Ms. Youngblood considered her answer: “Women are afraid to hurt somebody, but you’ve got to ask yourself every day whether you’re willing to do whatever you need to do to protect yourself and your family. For me, I will resist being removed from my family. Period.”

Ms. Youngblood's determination recalls the stark cultural gender disparity against which women continue to labor. In a nation in which one in four girls are sexually assaulted before the age of 22, most girls are taught to avoid assault rather than to fight attackers with skill or force. Instead, boys are taught to fight. As long as our culture equates athleticism, power, and aggression with masculinity, it simultaneously equates weakness with femininity. This paradigm situates the male as a predator of the female prey.

In Ladies Club, whether we consciously intend it or not, we subvert numerous cultural stereotypes and disparities of which gender is merely one. If, for example, you believe that all women cower under attack or that all black-belt martial artists are muscled men in their twenties, think again. Carla is a black belt and single mother of three grown children. Her wavy black hair, laugh lines, and long, narrow body belie the extent of her power. Despite the fact that she can't weigh more than 92 pounds soaking wet, Carla's words, tone, and stance radiate quiet strength. I have clacked escrima sticks with her and my sore knuckles can attest to the fact that she trains at full capacity. She is a real, live badass without a trace of pretense. She told Naomi that long-ago night, “I’ve got no problem taking down an attacker. If he’s trying to rape or kill me, then I’m justified in doing whatever I need to do to him to get away.” There's no doubt that Carla is confident, but it's an earned confidence. I would go for a midnight stroll on a minute's notice through the worst neighborhood with Carla and feel safe.

Kelly, a beginner, asked when we would get that kind of confidence. "It'll come," Ms. Youngblood assured her. "Everybody gets it in her own time."

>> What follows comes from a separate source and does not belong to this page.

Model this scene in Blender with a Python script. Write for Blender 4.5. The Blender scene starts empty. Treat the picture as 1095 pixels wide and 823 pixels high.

Tonight, Christi taps the side of my thigh with her hand. She has attacked me again, but this time by punching at me. Naturally, I blocked her punch and grabbed her in a sleeper choke headlock from behind. I have successfully cut off her air supply, so she's asking me to release her.

The bodies of the martial artists with whom I train are as varied as the members of our national body. Among us, we have children, grandchildren, creaky knees, rent and mortgage payments, and belly paunches. Despite these differences, however, we share an awe for the powerful beauty of the art we practice. As much as we revel in the fluidly graceful dance of kata, we know that its movements can deflect an aggressor's force if needed. 

What does the determination not to fear look like? It's all around you: in your daughter, your coworker, your friend, neighbor, and grandmother. Do not take her for granted because she will resist being taken anywhere.